IVAs may help redundant Habitat employees
Individual voluntary arrangements (IVAs) may help employees who become redundant as their firms run into trouble in the ongoing weak economic climate,…
Individual voluntary arrangements (IVAs) may help employees who become redundant as their firms run into trouble in the ongoing weak economic climate, something many Habitat staff could face.
Three of the troubled retailer’s London stores – at Tottenham Court Road, King’s Road and Finchley Road – have been bought up by Home Retail, the parent company of rivals Argos and Homebase.
However, as well as Home Retail declining to purchase the Westfield Shopping centre outlet, it has also decided against buying Habitat stores outside the capital and these have now gone into administration.
For the employees, this means 100 London store jobs are safe, along with 50 back office and design positions, but the future is uncertain for the 750 workers based elsewhere in the UK.
If some or all of these people lose their jobs, the result could be that many of them who have debts are left unable to pay back what they owe, either because of unemployment or their next jobs being part-time or paying less.
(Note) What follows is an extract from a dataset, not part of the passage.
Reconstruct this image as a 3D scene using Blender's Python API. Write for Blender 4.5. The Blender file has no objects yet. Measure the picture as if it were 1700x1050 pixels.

People unable to pay debts may seek an IVA because, although it is a form of insolvency, it enables debt to be cut by freezing interest and agreeing a reduce level of repayments, which must be kept up for a period of up to five years after which anything left is written off.
If Habitat workers do lose their jobs, this may add to the number of jobseeker’s allowance claimants.
Although the headline unemployed total fell by 88,000 to 2.43 million in the three months to April, the tally of people claiming benefit rose by 19,600 in May to 1.49 million.